Soooo.... guilty as charged. Now what? What do we do about all this mess?
It's not just a problem for individuals, either. In the church as a whole, we have traditional folks who tend to roar and rage over gay sex and abortion but who don't talk much about greed or insular living. Progressives tend to hate on Western aggression and consumerism while not giving much notice to couples sleeping around outside of marriage or coarse speech. All of our individual differences push us out into ideological clans where we tend to be tender toward certain sins and rough on others.
But guess what? None of this is altogether new.
Why is there so much written in Paul's letters about getting along with other people? Maybe it's because trusting Jesus isn't some sort of magic pill that turns us all into Stepford believers? Maybe life in Christ doesn't suddenly blank our our personalities? Maybe part of the beauty of the gospel is that it helps us (in slow time) figure out what to do with those spiritual siblings who (frankly) bug the poop out of us on long car trips. ("Stop touching me! He's on my side! He's looking at me funny! He called me that name again! He's got my Boba Fett, and he won't give it back!!" He's breathing weird! Tell him to put his shoes back on! His feet smell like something died!)
When my sweet little daughter was in kindergarten, there was a boy whose face bugged her. She said she didn't like round faces, and besides, he cheated at Duck, Duck, Goose.
Now my daughter is one of the most tender children I've ever known. She is almost endlessly forgiving. Generous without bounds. I once saw a mean girl scratch her cheeks until they bled, and my daughter was immediately tender toward that child. She's not the kind of person who holds grudges, and she sees the best in even the most difficult folks I know.
But in all of her many loving years on planet Earth, there was one kid she just didn't like. She didn't like the round-faced kid when she was five, and she came home from homeschool co-op every day telling me how she wanted to punch him in the nose.
We never really got to the bottom of that, but to this day we laugh about it. I'll say, "What was it about that poor little boy that bothered you so much?" And she will say, "I have no idea. I just didn't like his face."
And I get that. Don't you? (Admit it. You get that.)
But Jesus said:
"A new commandment I give to you, that you love one another: just as I have loved you, you also are to love one another. By this all people will know that you are my disciples, if you have love for one another."
Why would he even say that if it came natural? If it happened without our participation, without our working through it, without it being difficult sometimes... well, he would have never needed to put it into words for us.
But how? How do we do it?
I'm reading through some of the epistles today in light of the people whose faces I just don't like. I'm thinking about how these words apply still, and how it's possible to move through an initial negative reaction into gospel sufficiency. Somehow I'm relieved to hear that some of these feelings are just flat normal.

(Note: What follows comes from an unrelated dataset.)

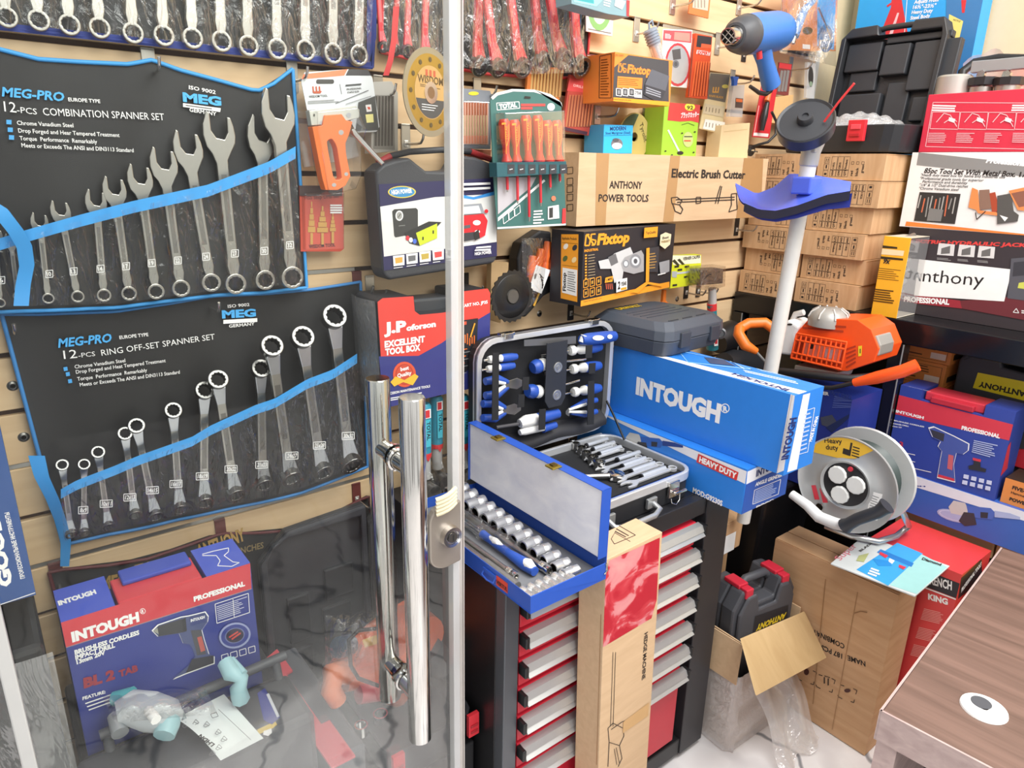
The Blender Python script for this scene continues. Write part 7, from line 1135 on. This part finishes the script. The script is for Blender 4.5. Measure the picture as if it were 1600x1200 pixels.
    t = thing('grip_loop', 'orange grip loop handle lying behind the white pole', 'handle', wy(1185, 560, 1.28)); Q = inv(t); b = MB(Q); P = [wy(1212, 516, 1.13), wy(1195, 504, 1.16), wy(1170, 505, 1.19), wy(1156, 513, 1.2)]; b.tube(P, .016, m('f07a28', .35), n=10); b.build('grip', t); b = MB(Q); b.tube([wy(1156, 512, 1.2), wy(1154, 522, 1.19), wy(1165, 540, 1.16), wy(1182, 549, 1.14)], [.016, .017, .017, .01], m('f07a28', .35), n=10); b.build('grip', t); b = MB(Q); b.tube([wy(1180, 548, 1.14), wy(1200, 570, 1.12), wy(1222, 590, 1.1)], .004, m('8a8a88', .4)); b.build('cable', t)
    t = thing('trimmer_motor', 'black plastic machine lying behind the large blue box', 'machine', wy(1160, 590, 1.3)); Q = inv(t); b = MB(Q); b.lathe(wy(1120, 535, 1.34), wy(1180, 500, 1.34), [(0, 0), (0, .04), (.05, .05), (.09, .045), (.1, 0)], BLK, n=20); b.lathe(wy(1130, 570, 1.3), wy(1200, 580, 1.3), [(0, 0), (0, .04), (.04, .055), (.16, .06), (.18, .03), (.18, 0)], m('2b2c30', .4), n=20); b.build('motor_body', t); b = MB(Q); b.lathe(wy(1126, 521, 1.29), wy(1126, 521, 0), [(0, .018), (.004, .018), (.006, .013), (.003, .01), (.003, 0)], m('6a6a6c', .35, .6), n=18); b.build('dial', t)
build_behind()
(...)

Why is that comforting? Because beyond the feelings, there's hope. There's a good strong plan for extending grace to those who aren't gracious with me.
Be kind to one another, tenderhearted, forgiving one another, as God in Christ forgave you.
Ephesians 4:32
Put on then, as God’s chosen ones, holy and beloved, compassionate hearts, kindness, humility, meekness, and patience, bearing with one another and, if one has a complaint against another, forgiving each other; as the Lord has forgiven you, so you also must forgive. And above all these put on love, which binds everything together in perfect harmony. And let the peace of Christ rule in your hearts, to which indeed you were called in one body. And be thankful.